____ DATASET SECTION

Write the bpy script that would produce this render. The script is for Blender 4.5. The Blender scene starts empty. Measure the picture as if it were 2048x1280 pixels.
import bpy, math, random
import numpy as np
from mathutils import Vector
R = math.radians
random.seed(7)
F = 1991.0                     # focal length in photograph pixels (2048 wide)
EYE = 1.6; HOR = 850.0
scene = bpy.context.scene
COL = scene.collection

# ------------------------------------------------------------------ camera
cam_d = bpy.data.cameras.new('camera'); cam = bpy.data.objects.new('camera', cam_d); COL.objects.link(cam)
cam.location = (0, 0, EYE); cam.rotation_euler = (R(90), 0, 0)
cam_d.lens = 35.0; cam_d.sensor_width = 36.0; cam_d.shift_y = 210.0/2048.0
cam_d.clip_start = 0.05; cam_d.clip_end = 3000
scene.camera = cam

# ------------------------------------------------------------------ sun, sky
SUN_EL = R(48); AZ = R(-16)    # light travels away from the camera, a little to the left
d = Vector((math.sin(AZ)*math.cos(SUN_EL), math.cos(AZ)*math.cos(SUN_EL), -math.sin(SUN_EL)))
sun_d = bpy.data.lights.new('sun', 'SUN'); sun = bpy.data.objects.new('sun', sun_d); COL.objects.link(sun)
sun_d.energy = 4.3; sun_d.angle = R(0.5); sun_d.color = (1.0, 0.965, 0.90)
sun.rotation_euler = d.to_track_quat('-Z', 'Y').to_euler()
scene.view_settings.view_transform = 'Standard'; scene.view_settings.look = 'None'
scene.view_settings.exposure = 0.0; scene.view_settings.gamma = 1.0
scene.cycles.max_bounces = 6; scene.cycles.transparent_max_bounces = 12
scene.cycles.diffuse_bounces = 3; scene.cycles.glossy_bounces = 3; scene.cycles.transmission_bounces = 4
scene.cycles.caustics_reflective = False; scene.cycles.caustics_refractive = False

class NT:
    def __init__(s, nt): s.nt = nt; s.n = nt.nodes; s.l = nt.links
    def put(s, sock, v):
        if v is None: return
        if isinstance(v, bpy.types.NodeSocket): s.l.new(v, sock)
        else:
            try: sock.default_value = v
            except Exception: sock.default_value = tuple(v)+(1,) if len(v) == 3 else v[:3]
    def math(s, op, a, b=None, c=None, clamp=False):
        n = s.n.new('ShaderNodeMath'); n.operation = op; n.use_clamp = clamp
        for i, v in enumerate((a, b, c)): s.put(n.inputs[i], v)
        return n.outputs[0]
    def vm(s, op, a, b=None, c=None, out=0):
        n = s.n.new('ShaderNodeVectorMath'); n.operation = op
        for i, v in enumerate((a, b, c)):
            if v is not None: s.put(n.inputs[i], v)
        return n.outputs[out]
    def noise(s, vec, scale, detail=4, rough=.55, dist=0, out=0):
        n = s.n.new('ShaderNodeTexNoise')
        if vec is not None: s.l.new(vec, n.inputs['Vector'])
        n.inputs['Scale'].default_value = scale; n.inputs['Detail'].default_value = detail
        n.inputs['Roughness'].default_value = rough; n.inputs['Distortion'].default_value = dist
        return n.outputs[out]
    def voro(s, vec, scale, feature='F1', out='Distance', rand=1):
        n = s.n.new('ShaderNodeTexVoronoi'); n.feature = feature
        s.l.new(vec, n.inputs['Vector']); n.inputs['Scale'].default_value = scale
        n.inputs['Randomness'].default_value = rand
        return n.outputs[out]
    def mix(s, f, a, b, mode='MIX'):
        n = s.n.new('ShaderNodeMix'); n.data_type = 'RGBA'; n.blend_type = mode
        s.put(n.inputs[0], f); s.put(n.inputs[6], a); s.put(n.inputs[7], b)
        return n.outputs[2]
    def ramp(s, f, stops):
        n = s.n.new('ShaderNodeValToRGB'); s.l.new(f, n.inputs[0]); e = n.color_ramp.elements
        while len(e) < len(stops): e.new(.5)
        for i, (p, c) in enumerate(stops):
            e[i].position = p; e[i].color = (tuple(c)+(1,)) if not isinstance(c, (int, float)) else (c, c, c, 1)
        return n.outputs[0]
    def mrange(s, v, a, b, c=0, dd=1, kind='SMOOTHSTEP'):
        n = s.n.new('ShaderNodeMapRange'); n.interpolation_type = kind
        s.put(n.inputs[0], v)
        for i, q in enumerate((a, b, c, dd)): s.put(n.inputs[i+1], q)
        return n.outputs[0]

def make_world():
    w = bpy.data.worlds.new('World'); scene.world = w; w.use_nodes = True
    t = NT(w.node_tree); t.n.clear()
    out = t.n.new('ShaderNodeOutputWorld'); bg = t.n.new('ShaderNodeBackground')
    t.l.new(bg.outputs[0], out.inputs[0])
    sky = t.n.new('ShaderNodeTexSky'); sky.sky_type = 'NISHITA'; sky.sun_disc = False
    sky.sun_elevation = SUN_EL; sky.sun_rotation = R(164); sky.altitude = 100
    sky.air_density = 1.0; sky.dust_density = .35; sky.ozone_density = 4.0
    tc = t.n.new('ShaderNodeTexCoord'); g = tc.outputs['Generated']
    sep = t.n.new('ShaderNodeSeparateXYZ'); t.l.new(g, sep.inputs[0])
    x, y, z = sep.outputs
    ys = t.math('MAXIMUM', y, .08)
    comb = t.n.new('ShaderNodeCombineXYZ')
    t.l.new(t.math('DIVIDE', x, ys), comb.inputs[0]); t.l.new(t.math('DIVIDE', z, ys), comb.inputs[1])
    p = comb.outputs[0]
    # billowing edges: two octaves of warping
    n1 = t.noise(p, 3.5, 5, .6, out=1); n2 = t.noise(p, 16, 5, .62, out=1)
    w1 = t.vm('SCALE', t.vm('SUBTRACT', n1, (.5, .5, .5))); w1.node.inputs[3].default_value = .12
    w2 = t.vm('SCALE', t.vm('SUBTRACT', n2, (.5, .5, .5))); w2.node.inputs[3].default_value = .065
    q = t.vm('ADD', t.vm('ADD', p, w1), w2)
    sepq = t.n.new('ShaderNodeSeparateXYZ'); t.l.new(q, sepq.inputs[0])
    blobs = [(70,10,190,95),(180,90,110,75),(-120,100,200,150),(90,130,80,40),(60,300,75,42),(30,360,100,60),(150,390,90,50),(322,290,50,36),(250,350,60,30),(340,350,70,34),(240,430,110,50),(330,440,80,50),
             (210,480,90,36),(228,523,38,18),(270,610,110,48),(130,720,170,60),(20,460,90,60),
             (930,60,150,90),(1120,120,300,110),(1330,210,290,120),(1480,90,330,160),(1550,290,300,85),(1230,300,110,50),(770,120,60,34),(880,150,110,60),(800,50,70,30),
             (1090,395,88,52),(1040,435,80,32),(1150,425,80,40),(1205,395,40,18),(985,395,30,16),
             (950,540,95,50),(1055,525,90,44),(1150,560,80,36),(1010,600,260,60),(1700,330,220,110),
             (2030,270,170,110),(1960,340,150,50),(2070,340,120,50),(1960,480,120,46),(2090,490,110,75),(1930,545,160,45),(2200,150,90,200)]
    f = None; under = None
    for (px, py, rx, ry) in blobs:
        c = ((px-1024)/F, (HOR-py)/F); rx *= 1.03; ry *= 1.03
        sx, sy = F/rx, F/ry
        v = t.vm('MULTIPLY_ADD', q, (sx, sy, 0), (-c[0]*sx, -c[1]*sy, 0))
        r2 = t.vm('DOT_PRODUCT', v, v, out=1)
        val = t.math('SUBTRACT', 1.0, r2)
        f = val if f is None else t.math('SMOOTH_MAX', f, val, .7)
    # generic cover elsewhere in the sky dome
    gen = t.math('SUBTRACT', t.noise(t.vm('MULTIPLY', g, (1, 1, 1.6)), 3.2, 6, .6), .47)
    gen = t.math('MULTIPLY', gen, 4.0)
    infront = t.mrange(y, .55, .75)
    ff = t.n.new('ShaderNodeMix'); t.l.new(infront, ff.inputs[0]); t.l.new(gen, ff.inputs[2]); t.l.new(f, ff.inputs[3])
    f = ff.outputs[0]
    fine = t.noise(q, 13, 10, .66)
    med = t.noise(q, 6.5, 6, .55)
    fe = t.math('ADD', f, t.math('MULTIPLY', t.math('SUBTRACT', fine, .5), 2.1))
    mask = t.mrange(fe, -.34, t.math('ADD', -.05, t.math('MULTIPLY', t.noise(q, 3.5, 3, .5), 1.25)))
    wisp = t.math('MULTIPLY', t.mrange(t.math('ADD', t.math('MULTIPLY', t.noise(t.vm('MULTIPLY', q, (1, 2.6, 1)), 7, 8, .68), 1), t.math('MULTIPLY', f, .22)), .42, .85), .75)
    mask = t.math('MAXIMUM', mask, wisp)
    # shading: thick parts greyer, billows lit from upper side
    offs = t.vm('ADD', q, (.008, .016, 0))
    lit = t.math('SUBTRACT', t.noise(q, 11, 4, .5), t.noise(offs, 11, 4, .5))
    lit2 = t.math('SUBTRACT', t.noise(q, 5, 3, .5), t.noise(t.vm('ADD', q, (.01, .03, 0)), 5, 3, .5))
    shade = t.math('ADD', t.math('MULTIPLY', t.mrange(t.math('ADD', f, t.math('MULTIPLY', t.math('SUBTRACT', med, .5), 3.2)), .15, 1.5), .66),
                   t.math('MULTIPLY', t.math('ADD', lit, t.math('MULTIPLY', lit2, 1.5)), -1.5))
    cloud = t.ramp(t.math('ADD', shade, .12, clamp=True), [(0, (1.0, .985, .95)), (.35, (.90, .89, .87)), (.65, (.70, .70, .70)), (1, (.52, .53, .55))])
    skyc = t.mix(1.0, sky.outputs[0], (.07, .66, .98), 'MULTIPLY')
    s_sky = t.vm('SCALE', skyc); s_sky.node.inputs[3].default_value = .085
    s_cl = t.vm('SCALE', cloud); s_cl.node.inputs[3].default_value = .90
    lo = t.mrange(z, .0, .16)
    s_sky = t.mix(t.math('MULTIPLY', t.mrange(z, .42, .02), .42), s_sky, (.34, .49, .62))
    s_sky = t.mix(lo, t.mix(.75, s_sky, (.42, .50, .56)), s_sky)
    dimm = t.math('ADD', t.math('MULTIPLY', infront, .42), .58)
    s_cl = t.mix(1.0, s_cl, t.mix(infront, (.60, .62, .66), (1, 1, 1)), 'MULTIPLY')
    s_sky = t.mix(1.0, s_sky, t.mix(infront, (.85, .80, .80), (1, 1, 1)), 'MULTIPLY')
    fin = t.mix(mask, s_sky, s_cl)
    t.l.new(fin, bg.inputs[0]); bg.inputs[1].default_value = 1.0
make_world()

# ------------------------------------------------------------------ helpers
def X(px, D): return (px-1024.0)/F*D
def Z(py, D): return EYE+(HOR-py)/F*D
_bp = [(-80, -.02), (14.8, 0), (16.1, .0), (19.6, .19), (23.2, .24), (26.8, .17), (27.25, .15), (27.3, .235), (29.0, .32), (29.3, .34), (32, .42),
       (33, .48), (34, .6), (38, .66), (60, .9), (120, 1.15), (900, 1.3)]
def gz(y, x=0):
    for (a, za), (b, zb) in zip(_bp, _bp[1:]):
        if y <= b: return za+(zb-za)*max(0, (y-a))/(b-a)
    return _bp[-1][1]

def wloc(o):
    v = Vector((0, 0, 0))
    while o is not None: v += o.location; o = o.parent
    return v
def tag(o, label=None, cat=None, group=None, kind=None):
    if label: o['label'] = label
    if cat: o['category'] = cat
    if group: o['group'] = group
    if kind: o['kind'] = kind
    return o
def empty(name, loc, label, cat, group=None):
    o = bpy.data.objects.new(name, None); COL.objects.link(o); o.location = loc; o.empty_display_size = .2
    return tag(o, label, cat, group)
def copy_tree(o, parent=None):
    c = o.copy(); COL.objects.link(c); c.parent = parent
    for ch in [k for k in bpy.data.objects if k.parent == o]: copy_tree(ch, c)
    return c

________

# [REQUIREMENT]
Your answer should be exactly the lines of the data above, from the first through the line containing "scene.camera = cam".

# [FULL ANSWER]
Write the bpy script that would produce this render. The script is for Blender 4.5. The Blender scene starts empty. Measure the picture as if it were 2048x1280 pixels.
import bpy, math, random
import numpy as np
from mathutils import Vector
R = math.radians
random.seed(7)
F = 1991.0                     # focal length in photograph pixels (2048 wide)
EYE = 1.6; HOR = 850.0
scene = bpy.context.scene
COL = scene.collection

# ------------------------------------------------------------------ camera
cam_d = bpy.data.cameras.new('camera'); cam = bpy.data.objects.new('camera', cam_d); COL.objects.link(cam)
cam.location = (0, 0, EYE); cam.rotation_euler = (R(90), 0, 0)
cam_d.lens = 35.0; cam_d.sensor_width = 36.0; cam_d.shift_y = 210.0/2048.0
cam_d.clip_start = 0.05; cam_d.clip_end = 3000
scene.camera = cam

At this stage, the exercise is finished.